» INPUT DATA:
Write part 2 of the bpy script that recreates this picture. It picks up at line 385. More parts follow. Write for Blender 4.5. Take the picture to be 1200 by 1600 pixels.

==

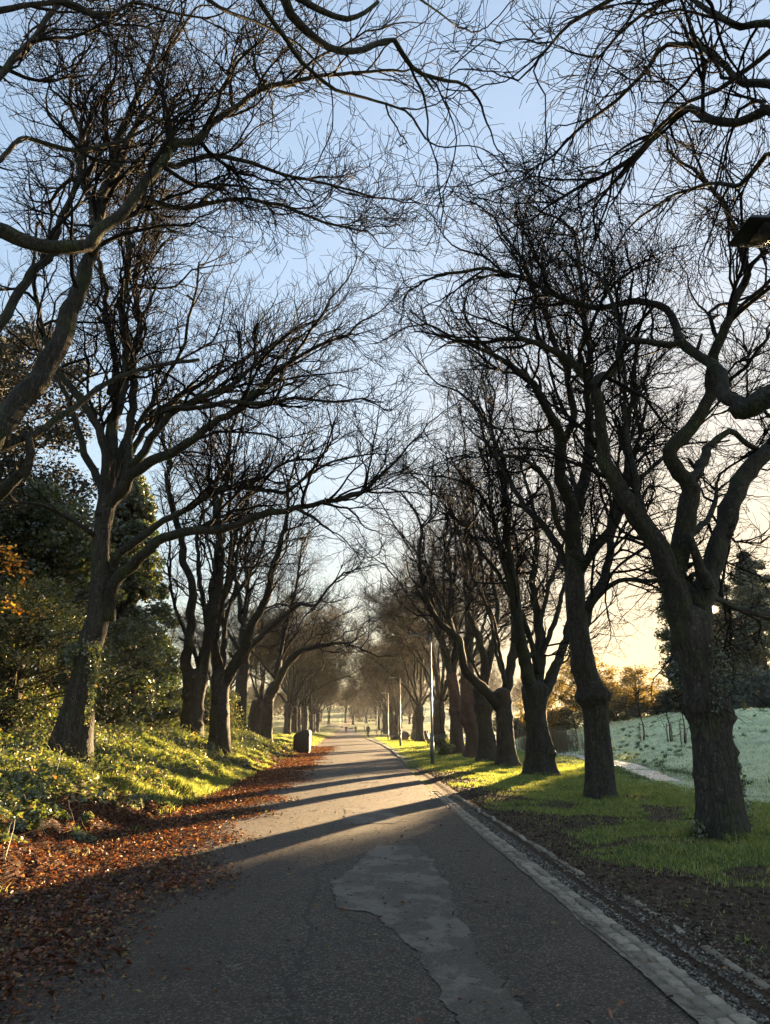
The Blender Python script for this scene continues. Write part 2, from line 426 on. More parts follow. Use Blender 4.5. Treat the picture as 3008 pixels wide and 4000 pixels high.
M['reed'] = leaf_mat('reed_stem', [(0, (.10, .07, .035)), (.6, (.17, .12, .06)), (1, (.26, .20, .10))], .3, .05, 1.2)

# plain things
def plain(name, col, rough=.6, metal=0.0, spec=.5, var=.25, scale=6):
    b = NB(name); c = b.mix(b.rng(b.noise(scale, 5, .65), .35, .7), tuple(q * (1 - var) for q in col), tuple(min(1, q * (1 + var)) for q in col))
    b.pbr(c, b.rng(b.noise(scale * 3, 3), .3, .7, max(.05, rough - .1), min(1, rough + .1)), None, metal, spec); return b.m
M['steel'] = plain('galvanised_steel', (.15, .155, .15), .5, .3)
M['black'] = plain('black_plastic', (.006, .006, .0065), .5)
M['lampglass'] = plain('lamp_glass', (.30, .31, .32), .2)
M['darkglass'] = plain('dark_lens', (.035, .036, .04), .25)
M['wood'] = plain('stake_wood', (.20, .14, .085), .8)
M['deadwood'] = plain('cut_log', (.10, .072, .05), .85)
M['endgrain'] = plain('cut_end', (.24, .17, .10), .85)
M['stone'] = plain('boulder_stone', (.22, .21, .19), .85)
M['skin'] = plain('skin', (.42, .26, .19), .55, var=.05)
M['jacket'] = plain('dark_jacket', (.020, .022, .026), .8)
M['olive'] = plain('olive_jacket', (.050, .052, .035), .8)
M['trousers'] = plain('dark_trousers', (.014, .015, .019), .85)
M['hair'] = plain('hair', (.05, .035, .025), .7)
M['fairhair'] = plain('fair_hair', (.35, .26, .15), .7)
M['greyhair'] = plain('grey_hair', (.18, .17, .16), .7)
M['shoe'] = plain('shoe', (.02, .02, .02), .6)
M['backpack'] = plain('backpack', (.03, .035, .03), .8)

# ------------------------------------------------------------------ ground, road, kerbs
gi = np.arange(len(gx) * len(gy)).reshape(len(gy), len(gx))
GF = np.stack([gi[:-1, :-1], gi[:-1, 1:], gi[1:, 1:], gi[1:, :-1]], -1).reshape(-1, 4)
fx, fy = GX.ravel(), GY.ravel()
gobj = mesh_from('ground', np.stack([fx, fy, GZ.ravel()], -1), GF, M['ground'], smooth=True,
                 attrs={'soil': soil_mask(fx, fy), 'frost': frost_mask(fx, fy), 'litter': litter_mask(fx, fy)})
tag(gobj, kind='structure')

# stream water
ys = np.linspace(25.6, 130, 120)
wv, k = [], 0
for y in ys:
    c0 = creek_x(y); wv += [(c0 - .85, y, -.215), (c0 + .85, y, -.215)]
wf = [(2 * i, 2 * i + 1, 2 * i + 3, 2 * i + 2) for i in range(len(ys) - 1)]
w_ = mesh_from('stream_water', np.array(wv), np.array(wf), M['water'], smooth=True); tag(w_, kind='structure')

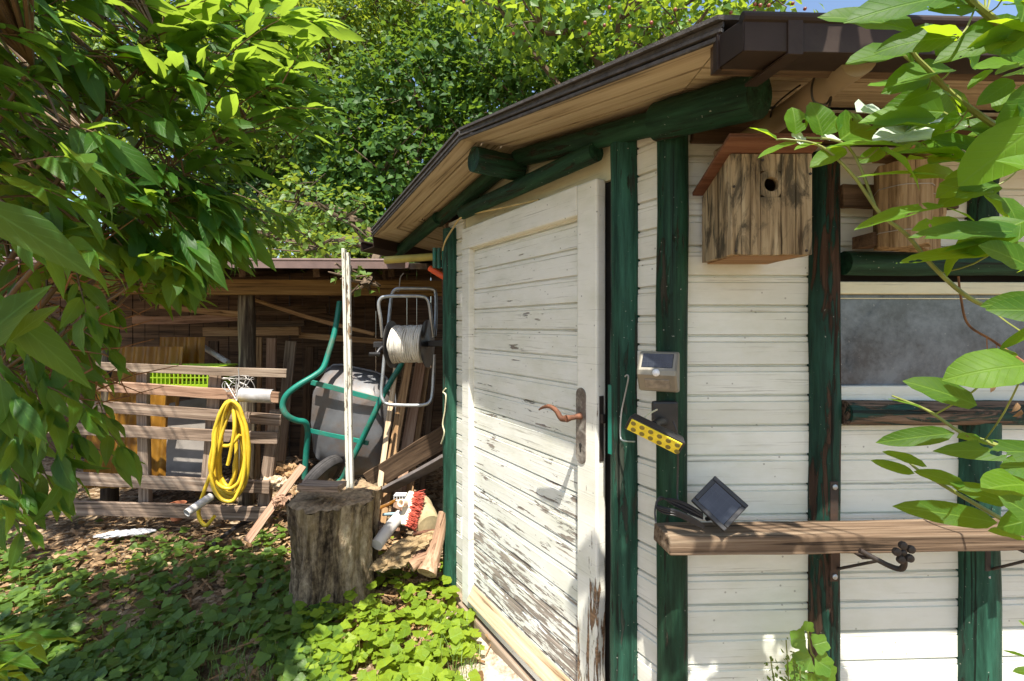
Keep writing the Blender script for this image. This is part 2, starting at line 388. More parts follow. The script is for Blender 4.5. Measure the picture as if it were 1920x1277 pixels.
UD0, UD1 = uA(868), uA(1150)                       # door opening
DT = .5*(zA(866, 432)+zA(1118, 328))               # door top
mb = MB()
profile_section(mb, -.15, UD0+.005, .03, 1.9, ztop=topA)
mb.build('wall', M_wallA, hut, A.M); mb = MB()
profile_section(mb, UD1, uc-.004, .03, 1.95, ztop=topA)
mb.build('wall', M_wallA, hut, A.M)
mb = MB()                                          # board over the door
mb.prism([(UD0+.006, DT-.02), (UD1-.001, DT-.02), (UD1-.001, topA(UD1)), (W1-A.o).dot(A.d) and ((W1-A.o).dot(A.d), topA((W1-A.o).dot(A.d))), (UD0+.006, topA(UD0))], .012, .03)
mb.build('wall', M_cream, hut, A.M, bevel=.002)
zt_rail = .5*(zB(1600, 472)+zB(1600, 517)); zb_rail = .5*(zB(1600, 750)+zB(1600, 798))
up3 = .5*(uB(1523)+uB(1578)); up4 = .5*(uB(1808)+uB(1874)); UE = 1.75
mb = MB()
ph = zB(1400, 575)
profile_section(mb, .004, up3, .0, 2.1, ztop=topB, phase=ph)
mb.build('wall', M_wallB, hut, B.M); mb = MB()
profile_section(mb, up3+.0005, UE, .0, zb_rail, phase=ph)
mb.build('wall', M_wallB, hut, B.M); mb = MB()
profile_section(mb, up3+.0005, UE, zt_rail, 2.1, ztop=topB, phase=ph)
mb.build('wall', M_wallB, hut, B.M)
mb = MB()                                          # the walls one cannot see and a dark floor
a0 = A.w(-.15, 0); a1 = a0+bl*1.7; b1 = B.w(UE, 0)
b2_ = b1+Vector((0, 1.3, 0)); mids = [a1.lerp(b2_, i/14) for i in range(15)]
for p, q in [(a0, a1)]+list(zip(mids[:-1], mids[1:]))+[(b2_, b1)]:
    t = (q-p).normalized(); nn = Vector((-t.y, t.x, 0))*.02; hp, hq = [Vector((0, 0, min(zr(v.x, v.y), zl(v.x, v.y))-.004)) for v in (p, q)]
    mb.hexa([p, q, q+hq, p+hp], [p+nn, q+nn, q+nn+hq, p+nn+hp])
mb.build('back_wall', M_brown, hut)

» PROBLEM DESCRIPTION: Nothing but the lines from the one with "Keep writing the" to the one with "mb.build('back_wall', M_brown, hut)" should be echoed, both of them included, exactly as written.

» REPLY TO THE TASK:
Keep writing the Blender script for this image. This is part 2, starting at line 388. More parts follow. The script is for Blender 4.5. Measure the picture as if it were 1920x1277 pixels.
UD0, UD1 = uA(868), uA(1150)                       # door opening
DT = .5*(zA(866, 432)+zA(1118, 328))               # door top
mb = MB()
profile_section(mb, -.15, UD0+.005, .03, 1.9, ztop=topA)
mb.build('wall', M_wallA, hut, A.M); mb = MB()
profile_section(mb, UD1, uc-.004, .03, 1.95, ztop=topA)
mb.build('wall', M_wallA, hut, A.M)
mb = MB()                                          # board over the door
mb.prism([(UD0+.006, DT-.02), (UD1-.001, DT-.02), (UD1-.001, topA(UD1)), (W1-A.o).dot(A.d) and ((W1-A.o).dot(A.d), topA((W1-A.o).dot(A.d))), (UD0+.006, topA(UD0))], .012, .03)
mb.build('wall', M_cream, hut, A.M, bevel=.002)
zt_rail = .5*(zB(1600, 472)+zB(1600, 517)); zb_rail = .5*(zB(1600, 750)+zB(1600, 798))
up3 = .5*(uB(1523)+uB(1578)); up4 = .5*(uB(1808)+uB(1874)); UE = 1.75
mb = MB()
ph = zB(1400, 575)
profile_section(mb, .004, up3, .0, 2.1, ztop=topB, phase=ph)
mb.build('wall', M_wallB, hut, B.M); mb = MB()
profile_section(mb, up3+.0005, UE, .0, zb_rail, phase=ph)
mb.build('wall', M_wallB, hut, B.M); mb = MB()
profile_section(mb, up3+.0005, UE, zt_rail, 2.1, ztop=topB, phase=ph)
mb.build('wall', M_wallB, hut, B.M)
mb = MB()                                          # the walls one cannot see and a dark floor
a0 = A.w(-.15, 0); a1 = a0+bl*1.7; b1 = B.w(UE, 0)
b2_ = b1+Vector((0, 1.3, 0)); mids = [a1.lerp(b2_, i/14) for i in range(15)]
for p, q in [(a0, a1)]+list(zip(mids[:-1], mids[1:]))+[(b2_, b1)]:
    t = (q-p).normalized(); nn = Vector((-t.y, t.x, 0))*.02; hp, hq = [Vector((0, 0, min(zr(v.x, v.y), zl(v.x, v.y))-.004)) for v in (p, q)]
    mb.hexa([p, q, q+hq, p+hp], [p+nn, q+nn, q+nn+hq, p+nn+hp])
mb.build('back_wall', M_brown, hut)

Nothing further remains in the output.